### [EXERCISE DESCRIPTION]
Every line of the material below must be repeated exactly.

═════ SOURCE MATERIAL

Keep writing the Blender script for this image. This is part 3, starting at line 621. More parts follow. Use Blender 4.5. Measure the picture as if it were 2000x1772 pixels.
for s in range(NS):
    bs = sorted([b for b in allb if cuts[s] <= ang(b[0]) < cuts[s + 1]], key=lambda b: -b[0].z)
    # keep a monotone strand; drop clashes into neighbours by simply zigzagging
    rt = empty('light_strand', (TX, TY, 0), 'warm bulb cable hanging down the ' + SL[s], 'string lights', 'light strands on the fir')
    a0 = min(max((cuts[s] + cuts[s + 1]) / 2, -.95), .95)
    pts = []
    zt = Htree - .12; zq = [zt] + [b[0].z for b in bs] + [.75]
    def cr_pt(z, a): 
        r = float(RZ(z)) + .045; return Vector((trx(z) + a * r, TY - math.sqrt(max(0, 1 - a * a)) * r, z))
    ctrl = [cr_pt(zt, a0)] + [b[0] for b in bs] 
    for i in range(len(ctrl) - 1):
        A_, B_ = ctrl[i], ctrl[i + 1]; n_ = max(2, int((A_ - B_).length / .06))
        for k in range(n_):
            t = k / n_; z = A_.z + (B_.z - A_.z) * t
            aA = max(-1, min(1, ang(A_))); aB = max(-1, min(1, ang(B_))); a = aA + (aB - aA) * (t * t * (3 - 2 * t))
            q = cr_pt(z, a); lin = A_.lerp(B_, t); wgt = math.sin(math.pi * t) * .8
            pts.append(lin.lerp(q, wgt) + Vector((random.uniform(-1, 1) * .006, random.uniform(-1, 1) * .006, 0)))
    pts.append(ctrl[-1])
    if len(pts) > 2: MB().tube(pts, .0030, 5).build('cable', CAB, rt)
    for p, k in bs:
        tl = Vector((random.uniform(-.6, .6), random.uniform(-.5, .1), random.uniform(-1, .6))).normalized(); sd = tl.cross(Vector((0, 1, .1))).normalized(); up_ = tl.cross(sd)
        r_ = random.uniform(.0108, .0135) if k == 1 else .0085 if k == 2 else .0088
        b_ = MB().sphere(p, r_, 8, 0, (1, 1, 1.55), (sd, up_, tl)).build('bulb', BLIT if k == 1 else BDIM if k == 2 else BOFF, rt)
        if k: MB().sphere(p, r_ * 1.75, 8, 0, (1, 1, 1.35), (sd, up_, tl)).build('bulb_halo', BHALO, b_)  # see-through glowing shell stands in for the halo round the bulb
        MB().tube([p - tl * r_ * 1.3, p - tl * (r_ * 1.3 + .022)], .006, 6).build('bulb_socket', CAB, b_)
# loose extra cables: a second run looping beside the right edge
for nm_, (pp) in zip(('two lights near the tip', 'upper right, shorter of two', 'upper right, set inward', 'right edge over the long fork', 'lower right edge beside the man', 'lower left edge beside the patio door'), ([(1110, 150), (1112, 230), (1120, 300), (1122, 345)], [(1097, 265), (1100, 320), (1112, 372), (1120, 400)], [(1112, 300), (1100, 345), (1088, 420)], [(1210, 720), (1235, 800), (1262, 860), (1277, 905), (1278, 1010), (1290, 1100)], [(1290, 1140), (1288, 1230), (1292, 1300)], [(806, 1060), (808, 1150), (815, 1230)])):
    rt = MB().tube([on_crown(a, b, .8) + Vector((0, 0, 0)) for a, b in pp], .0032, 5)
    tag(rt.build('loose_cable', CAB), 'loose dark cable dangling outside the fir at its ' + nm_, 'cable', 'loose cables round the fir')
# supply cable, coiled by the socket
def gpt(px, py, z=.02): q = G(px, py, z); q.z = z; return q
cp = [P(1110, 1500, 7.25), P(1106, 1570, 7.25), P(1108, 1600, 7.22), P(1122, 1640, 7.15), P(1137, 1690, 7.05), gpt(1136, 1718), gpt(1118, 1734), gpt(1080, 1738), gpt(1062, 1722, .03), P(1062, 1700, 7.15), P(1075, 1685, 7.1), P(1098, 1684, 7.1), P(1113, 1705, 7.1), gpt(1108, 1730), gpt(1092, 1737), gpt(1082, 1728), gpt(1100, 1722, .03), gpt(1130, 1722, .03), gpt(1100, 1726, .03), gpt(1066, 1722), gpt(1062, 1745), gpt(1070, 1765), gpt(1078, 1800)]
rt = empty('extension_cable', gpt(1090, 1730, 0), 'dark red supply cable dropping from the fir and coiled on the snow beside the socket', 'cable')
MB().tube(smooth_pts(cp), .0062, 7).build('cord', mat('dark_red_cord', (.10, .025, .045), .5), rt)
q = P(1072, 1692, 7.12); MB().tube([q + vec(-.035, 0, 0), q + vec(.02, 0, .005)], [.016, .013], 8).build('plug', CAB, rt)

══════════

### [ANSWER TO THIS PROBLEM]
Keep writing the Blender script for this image. This is part 3, starting at line 621. More parts follow. Use Blender 4.5. Measure the picture as if it were 2000x1772 pixels.
for s in range(NS):
    bs = sorted([b for b in allb if cuts[s] <= ang(b[0]) < cuts[s + 1]], key=lambda b: -b[0].z)
    # keep a monotone strand; drop clashes into neighbours by simply zigzagging
    rt = empty('light_strand', (TX, TY, 0), 'warm bulb cable hanging down the ' + SL[s], 'string lights', 'light strands on the fir')
    a0 = min(max((cuts[s] + cuts[s + 1]) / 2, -.95), .95)
    pts = []
    zt = Htree - .12; zq = [zt] + [b[0].z for b in bs] + [.75]
    def cr_pt(z, a): 
        r = float(RZ(z)) + .045; return Vector((trx(z) + a * r, TY - math.sqrt(max(0, 1 - a * a)) * r, z))
    ctrl = [cr_pt(zt, a0)] + [b[0] for b in bs] 
    for i in range(len(ctrl) - 1):
        A_, B_ = ctrl[i], ctrl[i + 1]; n_ = max(2, int((A_ - B_).length / .06))
        for k in range(n_):
            t = k / n_; z = A_.z + (B_.z - A_.z) * t
            aA = max(-1, min(1, ang(A_))); aB = max(-1, min(1, ang(B_))); a = aA + (aB - aA) * (t * t * (3 - 2 * t))
            q = cr_pt(z, a); lin = A_.lerp(B_, t); wgt = math.sin(math.pi * t) * .8
            pts.append(lin.lerp(q, wgt) + Vector((random.uniform(-1, 1) * .006, random.uniform(-1, 1) * .006, 0)))
    pts.append(ctrl[-1])
    if len(pts) > 2: MB().tube(pts, .0030, 5).build('cable', CAB, rt)
    for p, k in bs:
        tl = Vector((random.uniform(-.6, .6), random.uniform(-.5, .1), random.uniform(-1, .6))).normalized(); sd = tl.cross(Vector((0, 1, .1))).normalized(); up_ = tl.cross(sd)
        r_ = random.uniform(.0108, .0135) if k == 1 else .0085 if k == 2 else .0088
        b_ = MB().sphere(p, r_, 8, 0, (1, 1, 1.55), (sd, up_, tl)).build('bulb', BLIT if k == 1 else BDIM if k == 2 else BOFF, rt)
        if k: MB().sphere(p, r_ * 1.75, 8, 0, (1, 1, 1.35), (sd, up_, tl)).build('bulb_halo', BHALO, b_)  # see-through glowing shell stands in for the halo round the bulb
        MB().tube([p - tl * r_ * 1.3, p - tl * (r_ * 1.3 + .022)], .006, 6).build('bulb_socket', CAB, b_)
# loose extra cables: a second run looping beside the right edge
for nm_, (pp) in zip(('two lights near the tip', 'upper right, shorter of two', 'upper right, set inward', 'right edge over the long fork', 'lower right edge beside the man', 'lower left edge beside the patio door'), ([(1110, 150), (1112, 230), (1120, 300), (1122, 345)], [(1097, 265), (1100, 320), (1112, 372), (1120, 400)], [(1112, 300), (1100, 345), (1088, 420)], [(1210, 720), (1235, 800), (1262, 860), (1277, 905), (1278, 1010), (1290, 1100)], [(1290, 1140), (1288, 1230), (1292, 1300)], [(806, 1060), (808, 1150), (815, 1230)])):
    rt = MB().tube([on_crown(a, b, .8) + Vector((0, 0, 0)) for a, b in pp], .0032, 5)
    tag(rt.build('loose_cable', CAB), 'loose dark cable dangling outside the fir at its ' + nm_, 'cable', 'loose cables round the fir')
# supply cable, coiled by the socket
def gpt(px, py, z=.02): q = G(px, py, z); q.z = z; return q
cp = [P(1110, 1500, 7.25), P(1106, 1570, 7.25), P(1108, 1600, 7.22), P(1122, 1640, 7.15), P(1137, 1690, 7.05), gpt(1136, 1718), gpt(1118, 1734), gpt(1080, 1738), gpt(1062, 1722, .03), P(1062, 1700, 7.15), P(1075, 1685, 7.1), P(1098, 1684, 7.1), P(1113, 1705, 7.1), gpt(1108, 1730), gpt(1092, 1737), gpt(1082, 1728), gpt(1100, 1722, .03), gpt(1130, 1722, .03), gpt(1100, 1726, .03), gpt(1066, 1722), gpt(1062, 1745), gpt(1070, 1765), gpt(1078, 1800)]
rt = empty('extension_cable', gpt(1090, 1730, 0), 'dark red supply cable dropping from the fir and coiled on the snow beside the socket', 'cable')
MB().tube(smooth_pts(cp), .0062, 7).build('cord', mat('dark_red_cord', (.10, .025, .045), .5), rt)
q = P(1072, 1692, 7.12); MB().tube([q + vec(-.035, 0, 0), q + vec(.02, 0, .005)], [.016, .013], 8).build('plug', CAB, rt)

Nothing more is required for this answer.